Dataset extract ->
►

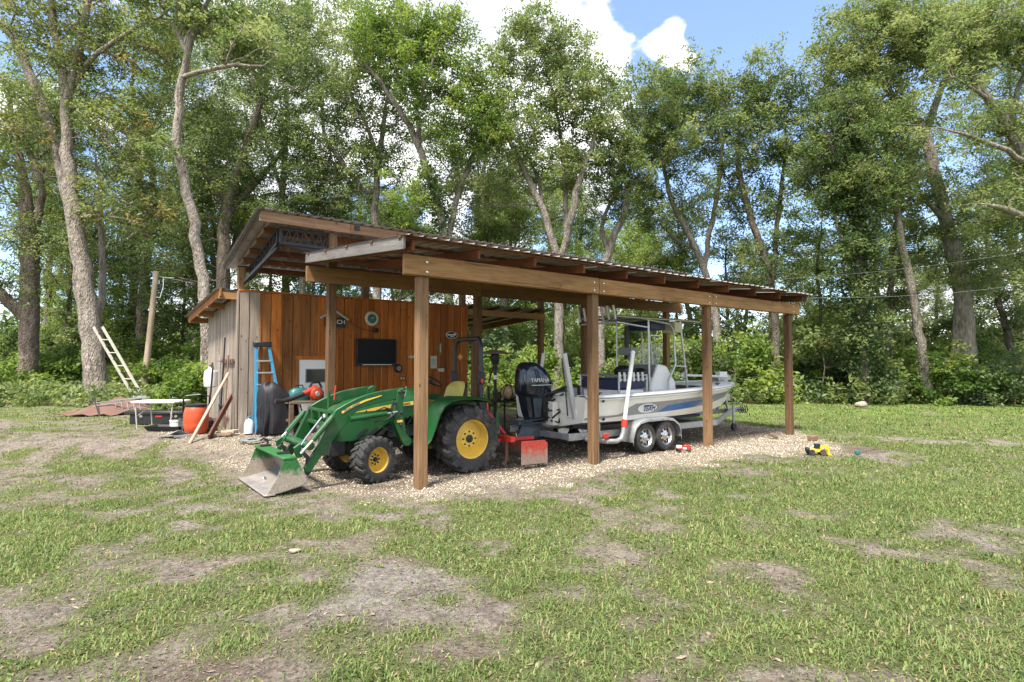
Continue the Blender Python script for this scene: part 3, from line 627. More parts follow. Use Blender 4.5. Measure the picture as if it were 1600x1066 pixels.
# white door with a dark window
dr = part(MB().box(((DU0 + DU1) / 2, CF - .012, (.25 + DZ) / 2), (DU1 - DU0 - .01, .035, DZ - .25)), 'door', M['gel_white'], cab, smooth=False, bevel=.004, label='white door with a small dark window')
part(MB().box(((DU0 + DU1) / 2 + .07, CF - .036, 1.355), (.40, .012, .25)), 'window', M['glass'], dr, smooth=False)
part(MB().box(((DU0 + DU1) / 2 + .07, CF - .033, 1.355), (.44, .010, .29)), 'window_frame', M['grey_plastic'], dr, smooth=False)
part(MB().ball((DU0 + .07, CF - .05, .98), .022), 'knob', M['chrome'], dr)
piece('door_header', (.74, .045, .075), (DU0 + .29, CF - .028, DZ + .03), M['cedar'], cab)
piece('door_jamb', (.055, .04, DZ - .2), (DU0 - .03, CF - .026, DZ / 2 + .1), M['cedar_brown'], cab)
piece('door_jamb', (.055, .04, DZ - .2), (DU1 + .03, CF - .026, DZ / 2 + .1), M['cedar_brown'], cab)

# ------------------------------------------------------------------ things on the cabin wall
F = CF - .048
def at5(px, py): p = onv(px, py, CF - .05); return p[0], p[2]
tv = thing('television', 'flat black television mounted on the orange cedar wall', 'television', (1.77, F, 1.6))
part(MB().box((1.77, F - .06, 1.865), (.95, .05, .60)), 'case', M['black'], tv, bevel=.008)
part(MB().box((1.77, F - .0865, 1.88), (.90, .004, .53)), 'screen', M['screen'], tv, smooth=False)
part(MB().box((1.77, F - .088, 1.585), (.70, .012, .016)), 'trim_strip', M['alu'], tv, smooth=False)
part(MB().box((1.77, F - .012, 1.87), (.3, .05, .3)), 'wall_mount', M['steel_black'], tv, smooth=False)
ck = thing('wall_clock', 'round cream clock with dark face above the television', 'clock', (1.665, F, 2.5))
part(MB().lathe([(.155, 0), (.165, .02), (.145, .045), (.11, .05), (.105, .03)], (1.665, F + .01, 2.615), (0, -1, 0), 28), 'rim', M['cream'], ck)
part(MB().lathe([(.106, 0), (.106, .008)], (1.665, F - .02, 2.615), (0, -1, 0), 28), 'face', M['teal'], ck)
hd = MB().bar((1.665, F - .033, 2.615), (1.71, F - .033, 2.655), .008, .004, (0, 1, 0)); hd.bar((1.665, F - .036, 2.615), (1.635, F - .036, 2.635), .008, .004, (0, 1, 0)); part(hd, 'clock_hand', M['white'], ck, smooth=False)
sg = thing('house_sign', 'dark house-shaped sign with a pale roof and the letters SCH', 'sign', (.86, F, 2.4))
part(MB().box((.83, F - .012, 2.50), (.46, .022, .21)), 'board', M['black'], sg, smooth=False, bevel=.003)
rf = MB().bar((.81, F - .03, 2.75), (1.12, F - .03, 2.555), .04, .03, (0, 1, 0)); rf.bar((.81, F - .03, 2.75), (.50, F - .03, 2.575), .04, .03, (0, 1, 0)); part(rf, 'roof_trim', M['galv'], sg, smooth=False)
lettering('SCH', .13, M['white'], sg, (.925, F - .026, 2.505), (1, 0, 0), (0, 0, 1))
ov = thing('oval_sign', 'small oval black and white sign near the right end of the cedar wall', 'sign', (3.75, F, 2.2))
o1 = part(MB().lathe([(.165, 0), (.165, .012)], (0, 0, 0), (0, -1, 0), 28), 'plate', M['gel_white'], ov)
o2 = part(MB().lathe([(.15, 0), (.15, .005)], (0, 0, 0), (0, -1, 0), 28), 'field', M['black'], ov)
for ch, dy in zip((o1, o2), (0, -.013)):
    ch.data.transform(Matrix.Translation(BASE[ov.name])); ch.scale = (1, 1, .55); ch.location = Vector((3.75, F + dy, 2.31)) - BASE[ov.name]
ob = MB().box((3.72, F - .02, 2.315), (.2, .004, .035)); ob.box((3.83, F - .02, 2.33), (.06, .004, .05)); ob.box((3.76, F - .02, 2.27), (.12, .004, .02)); part(ob, 'emblem', M['white'], ov, smooth=False)
def wallbox(name, label, cat, u, z, w, h, d, mat, extra=None):
    o = thing(name, label, cat, (u, F, z - h / 2)); part(MB().box((u, F - d / 2 + .006, z), (w, d, h)), 'body', mat, o, bevel=min(.006, d / 3))
    for nm, du, dz, ww, hh, mm in extra or []: part(MB().box((u + du, F - d - .0, z + dz), (ww, .008, hh)), nm, mm, o, smooth=False)
    return o
wallbox('wall_shelf', 'small cream ledge left of the front corner post on the cedar wall', 'shelf', 2.72, 1.765, .28, .055, .10, M['cream'], [('bracket', -.1, -.05, .02, .06, M['galv'])])
wallbox('notice', 'small cream notice card with printed square on the cedar wall', 'notice', 3.255, 1.645, .175, .30, .012, M['cream'], [('print', 0, .0, .11, .15, M['galv'])])
wallbox('thermometer', 'narrow greenish thermometer plate on the cedar wall', 'thermometer', 3.43, 1.97, .085, .27, .015, M['green_worn'], [('scale', 0, .02, .02, .2, M['cream'])])
wallbox('bottle_opener', 'small pale bottle catcher box below the thermometer', 'box', 3.44, 1.46, .16, .09, .06, M['cream'], [('lip', 0, .05, .17, .02, M['bench_wood'])])
sp_ = thing('wall_speaker', 'small round black speaker at the lower right of the television', 'speaker', (2.32, F, 1.42)); part(MB().lathe([(.09, 0), (.1, .03), (.08, .06), (.03, .065)], (2.32, F + .01, 1.5), (0, -1, 0), 18), 'case', M['black'], sp_); part(MB().lathe([(.06, 0), (.05, .012)], (2.32, F - .05, 1.5), (0, -1, 0), 18), 'cone', M['grey_plastic'], sp_)
hk = thing('wall_camera', 'small dark camera below the round clock', 'camera', (1.76, F, 2.32)); part(MB().lathe([(.05, 0), (.055, .05), (.03, .08)], (1.76, F + .005, 2.36), (0, -1, 0), 14), 'case', M['black'], hk); part(MB().lathe([(.02, 0), (.015, .01)], (1.76, F - .075, 2.36), (0, -1, 0), 10), 'lens', M['screen'], hk)
wallbox('socket_plate', 'brown double socket plate below the wall speaker', 'socket', 2.43, 1.27, .13, .11, .02, M['cedar_brown'], [('outlet', -.03, 0, .03, .05, M['cream']), ('outlet', .03, 0, .03, .05, M['cream'])])
wallbox('white_switch_box', 'white switch box half hidden behind the front corner post', 'switch', 2.92, 1.42, .09, .18, .05, M['white'], [('toggle', 0, 0, .02, .04, M['grey_plastic'])])
dm = thing('diamond_sign', 'small orange diamond sign behind the tractor roll bar', 'sign', (4.0, F, 1.65)); part(MB().prism([(4.0, F, 1.64), (4.12, F, 1.775), (4.0, F, 1.91), (3.88, F, 1.775)], (0, -.012, 0)), 'plate', M['orange'], dm, smooth=False); part(MB().prism([(4.0, F - .013, 1.70), (4.07, F - .013, 1.775), (4.0, F - .013, 1.85), (3.93, F - .013, 1.775)], (0, -.003, 0)), 'panel', M['toy_yellow'], dm, smooth=False)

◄

Written request ->
Reproduce every line exactly and omit all pictures.

Result ->
Continue the Blender Python script for this scene: part 3, from line 627. More parts follow. Use Blender 4.5. Measure the picture as if it were 1600x1066 pixels.
# white door with a dark window
dr = part(MB().box(((DU0 + DU1) / 2, CF - .012, (.25 + DZ) / 2), (DU1 - DU0 - .01, .035, DZ - .25)), 'door', M['gel_white'], cab, smooth=False, bevel=.004, label='white door with a small dark window')
part(MB().box(((DU0 + DU1) / 2 + .07, CF - .036, 1.355), (.40, .012, .25)), 'window', M['glass'], dr, smooth=False)
part(MB().box(((DU0 + DU1) / 2 + .07, CF - .033, 1.355), (.44, .010, .29)), 'window_frame', M['grey_plastic'], dr, smooth=False)
part(MB().ball((DU0 + .07, CF - .05, .98), .022), 'knob', M['chrome'], dr)
piece('door_header', (.74, .045, .075), (DU0 + .29, CF - .028, DZ + .03), M['cedar'], cab)
piece('door_jamb', (.055, .04, DZ - .2), (DU0 - .03, CF - .026, DZ / 2 + .1), M['cedar_brown'], cab)
piece('door_jamb', (.055, .04, DZ - .2), (DU1 + .03, CF - .026, DZ / 2 + .1), M['cedar_brown'], cab)

# ------------------------------------------------------------------ things on the cabin wall
F = CF - .048
def at5(px, py): p = onv(px, py, CF - .05); return p[0], p[2]
tv = thing('television', 'flat black television mounted on the orange cedar wall', 'television', (1.77, F, 1.6))
part(MB().box((1.77, F - .06, 1.865), (.95, .05, .60)), 'case', M['black'], tv, bevel=.008)
part(MB().box((1.77, F - .0865, 1.88), (.90, .004, .53)), 'screen', M['screen'], tv, smooth=False)
part(MB().box((1.77, F - .088, 1.585), (.70, .012, .016)), 'trim_strip', M['alu'], tv, smooth=False)
part(MB().box((1.77, F - .012, 1.87), (.3, .05, .3)), 'wall_mount', M['steel_black'], tv, smooth=False)
ck = thing('wall_clock', 'round cream clock with dark face above the television', 'clock', (1.665, F, 2.5))
part(MB().lathe([(.155, 0), (.165, .02), (.145, .045), (.11, .05), (.105, .03)], (1.665, F + .01, 2.615), (0, -1, 0), 28), 'rim', M['cream'], ck)
part(MB().lathe([(.106, 0), (.106, .008)], (1.665, F - .02, 2.615), (0, -1, 0), 28), 'face', M['teal'], ck)
hd = MB().bar((1.665, F - .033, 2.615), (1.71, F - .033, 2.655), .008, .004, (0, 1, 0)); hd.bar((1.665, F - .036, 2.615), (1.635, F - .036, 2.635), .008, .004, (0, 1, 0)); part(hd, 'clock_hand', M['white'], ck, smooth=False)
sg = thing('house_sign', 'dark house-shaped sign with a pale roof and the letters SCH', 'sign', (.86, F, 2.4))
part(MB().box((.83, F - .012, 2.50), (.46, .022, .21)), 'board', M['black'], sg, smooth=False, bevel=.003)
rf = MB().bar((.81, F - .03, 2.75), (1.12, F - .03, 2.555), .04, .03, (0, 1, 0)); rf.bar((.81, F - .03, 2.75), (.50, F - .03, 2.575), .04, .03, (0, 1, 0)); part(rf, 'roof_trim', M['galv'], sg, smooth=False)
lettering('SCH', .13, M['white'], sg, (.925, F - .026, 2.505), (1, 0, 0), (0, 0, 1))
ov = thing('oval_sign', 'small oval black and white sign near the right end of the cedar wall', 'sign', (3.75, F, 2.2))
o1 = part(MB().lathe([(.165, 0), (.165, .012)], (0, 0, 0), (0, -1, 0), 28), 'plate', M['gel_white'], ov)
o2 = part(MB().lathe([(.15, 0), (.15, .005)], (0, 0, 0), (0, -1, 0), 28), 'field', M['black'], ov)
for ch, dy in zip((o1, o2), (0, -.013)):
    ch.data.transform(Matrix.Translation(BASE[ov.name])); ch.scale = (1, 1, .55); ch.location = Vector((3.75, F + dy, 2.31)) - BASE[ov.name]
ob = MB().box((3.72, F - .02, 2.315), (.2, .004, .035)); ob.box((3.83, F - .02, 2.33), (.06, .004, .05)); ob.box((3.76, F - .02, 2.27), (.12, .004, .02)); part(ob, 'emblem', M['white'], ov, smooth=False)
def wallbox(name, label, cat, u, z, w, h, d, mat, extra=None):
    o = thing(name, label, cat, (u, F, z - h / 2)); part(MB().box((u, F - d / 2 + .006, z), (w, d, h)), 'body', mat, o, bevel=min(.006, d / 3))
    for nm, du, dz, ww, hh, mm in extra or []: part(MB().box((u + du, F - d - .0, z + dz), (ww, .008, hh)), nm, mm, o, smooth=False)
    return o
wallbox('wall_shelf', 'small cream ledge left of the front corner post on the cedar wall', 'shelf', 2.72, 1.765, .28, .055, .10, M['cream'], [('bracket', -.1, -.05, .02, .06, M['galv'])])
wallbox('notice', 'small cream notice card with printed square on the cedar wall', 'notice', 3.255, 1.645, .175, .30, .012, M['cream'], [('print', 0, .0, .11, .15, M['galv'])])
wallbox('thermometer', 'narrow greenish thermometer plate on the cedar wall', 'thermometer', 3.43, 1.97, .085, .27, .015, M['green_worn'], [('scale', 0, .02, .02, .2, M['cream'])])
wallbox('bottle_opener', 'small pale bottle catcher box below the thermometer', 'box', 3.44, 1.46, .16, .09, .06, M['cream'], [('lip', 0, .05, .17, .02, M['bench_wood'])])
sp_ = thing('wall_speaker', 'small round black speaker at the lower right of the television', 'speaker', (2.32, F, 1.42)); part(MB().lathe([(.09, 0), (.1, .03), (.08, .06), (.03, .065)], (2.32, F + .01, 1.5), (0, -1, 0), 18), 'case', M['black'], sp_); part(MB().lathe([(.06, 0), (.05, .012)], (2.32, F - .05, 1.5), (0, -1, 0), 18), 'cone', M['grey_plastic'], sp_)
hk = thing('wall_camera', 'small dark camera below the round clock', 'camera', (1.76, F, 2.32)); part(MB().lathe([(.05, 0), (.055, .05), (.03, .08)], (1.76, F + .005, 2.36), (0, -1, 0), 14), 'case', M['black'], hk); part(MB().lathe([(.02, 0), (.015, .01)], (1.76, F - .075, 2.36), (0, -1, 0), 10), 'lens', M['screen'], hk)
wallbox('socket_plate', 'brown double socket plate below the wall speaker', 'socket', 2.43, 1.27, .13, .11, .02, M['cedar_brown'], [('outlet', -.03, 0, .03, .05, M['cream']), ('outlet', .03, 0, .03, .05, M['cream'])])
wallbox('white_switch_box', 'white switch box half hidden behind the front corner post', 'switch', 2.92, 1.42, .09, .18, .05, M['white'], [('toggle', 0, 0, .02, .04, M['grey_plastic'])])
dm = thing('diamond_sign', 'small orange diamond sign behind the tractor roll bar', 'sign', (4.0, F, 1.65)); part(MB().prism([(4.0, F, 1.64), (4.12, F, 1.775), (4.0, F, 1.91), (3.88, F, 1.775)], (0, -.012, 0)), 'plate', M['orange'], dm, smooth=False); part(MB().prism([(4.0, F - .013, 1.70), (4.07, F - .013, 1.775), (4.0, F - .013, 1.85), (3.93, F - .013, 1.775)], (0, -.003, 0)), 'panel', M['toy_yellow'], dm, smooth=False)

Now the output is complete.